Exercise brief:
Reproduce the material below line by line, beginning with its first line and ending with the line that contains "single('thin_deck_post', MB().bar(A(px0, py0, y=10"; leave out pictures.

Source excerpt:
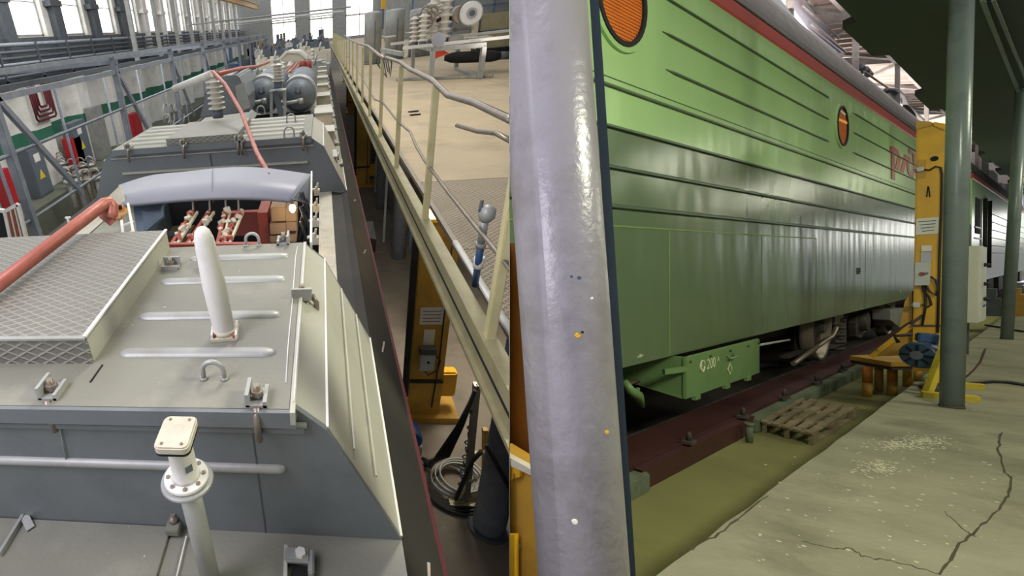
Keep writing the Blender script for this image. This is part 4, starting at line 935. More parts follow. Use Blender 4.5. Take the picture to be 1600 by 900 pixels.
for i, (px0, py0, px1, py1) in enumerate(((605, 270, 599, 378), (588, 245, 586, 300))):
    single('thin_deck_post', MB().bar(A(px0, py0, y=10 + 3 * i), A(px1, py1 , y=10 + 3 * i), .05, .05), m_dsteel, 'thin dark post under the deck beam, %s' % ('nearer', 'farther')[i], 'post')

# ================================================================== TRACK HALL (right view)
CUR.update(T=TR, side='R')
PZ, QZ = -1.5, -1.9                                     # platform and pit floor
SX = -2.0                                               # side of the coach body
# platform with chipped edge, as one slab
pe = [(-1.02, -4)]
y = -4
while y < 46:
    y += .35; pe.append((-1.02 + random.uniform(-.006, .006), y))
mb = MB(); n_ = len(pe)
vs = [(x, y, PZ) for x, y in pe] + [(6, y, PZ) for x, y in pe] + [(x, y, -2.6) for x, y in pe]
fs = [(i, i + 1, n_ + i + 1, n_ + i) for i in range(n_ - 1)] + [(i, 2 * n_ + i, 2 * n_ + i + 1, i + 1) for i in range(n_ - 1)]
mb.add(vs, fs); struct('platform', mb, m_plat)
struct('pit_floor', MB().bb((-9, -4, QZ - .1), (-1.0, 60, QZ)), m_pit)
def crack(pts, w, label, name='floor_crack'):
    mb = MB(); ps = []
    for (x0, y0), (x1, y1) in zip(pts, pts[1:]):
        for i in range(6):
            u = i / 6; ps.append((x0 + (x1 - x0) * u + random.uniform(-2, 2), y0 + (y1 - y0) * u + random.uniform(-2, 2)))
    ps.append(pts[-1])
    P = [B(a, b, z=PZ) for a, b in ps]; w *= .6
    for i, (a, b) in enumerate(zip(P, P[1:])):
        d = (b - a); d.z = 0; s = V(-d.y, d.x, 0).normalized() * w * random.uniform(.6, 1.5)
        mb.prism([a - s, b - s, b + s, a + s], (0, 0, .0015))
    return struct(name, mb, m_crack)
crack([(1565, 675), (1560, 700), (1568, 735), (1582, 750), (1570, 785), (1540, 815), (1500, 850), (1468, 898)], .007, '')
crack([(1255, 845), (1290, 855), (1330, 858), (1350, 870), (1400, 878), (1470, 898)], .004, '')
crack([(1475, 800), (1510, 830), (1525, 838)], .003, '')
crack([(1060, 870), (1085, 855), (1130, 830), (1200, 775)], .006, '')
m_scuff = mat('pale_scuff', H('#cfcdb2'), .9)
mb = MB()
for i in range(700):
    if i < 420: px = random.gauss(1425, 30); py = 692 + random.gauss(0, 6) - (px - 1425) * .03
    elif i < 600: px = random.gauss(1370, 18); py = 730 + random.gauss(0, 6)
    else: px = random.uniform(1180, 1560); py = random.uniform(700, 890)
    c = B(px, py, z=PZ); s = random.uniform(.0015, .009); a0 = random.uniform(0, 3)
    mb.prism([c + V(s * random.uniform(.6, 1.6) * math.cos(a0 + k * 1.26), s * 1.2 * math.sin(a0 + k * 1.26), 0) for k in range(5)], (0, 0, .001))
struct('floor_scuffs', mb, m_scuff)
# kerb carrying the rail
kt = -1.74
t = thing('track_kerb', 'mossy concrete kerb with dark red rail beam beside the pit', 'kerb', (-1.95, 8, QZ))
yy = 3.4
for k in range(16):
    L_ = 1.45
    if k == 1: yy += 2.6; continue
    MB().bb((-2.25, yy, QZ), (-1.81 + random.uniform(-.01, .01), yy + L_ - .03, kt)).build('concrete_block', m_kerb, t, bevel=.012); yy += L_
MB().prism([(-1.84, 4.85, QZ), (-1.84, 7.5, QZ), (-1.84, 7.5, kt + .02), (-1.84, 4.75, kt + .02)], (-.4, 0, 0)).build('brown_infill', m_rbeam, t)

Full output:
Keep writing the Blender script for this image. This is part 4, starting at line 935. More parts follow. Use Blender 4.5. Take the picture to be 1600 by 900 pixels.
for i, (px0, py0, px1, py1) in enumerate(((605, 270, 599, 378), (588, 245, 586, 300))):
    single('thin_deck_post', MB().bar(A(px0, py0, y=10 + 3 * i), A(px1, py1 , y=10 + 3 * i), .05, .05), m_dsteel, 'thin dark post under the deck beam, %s' % ('nearer', 'farther')[i], 'post')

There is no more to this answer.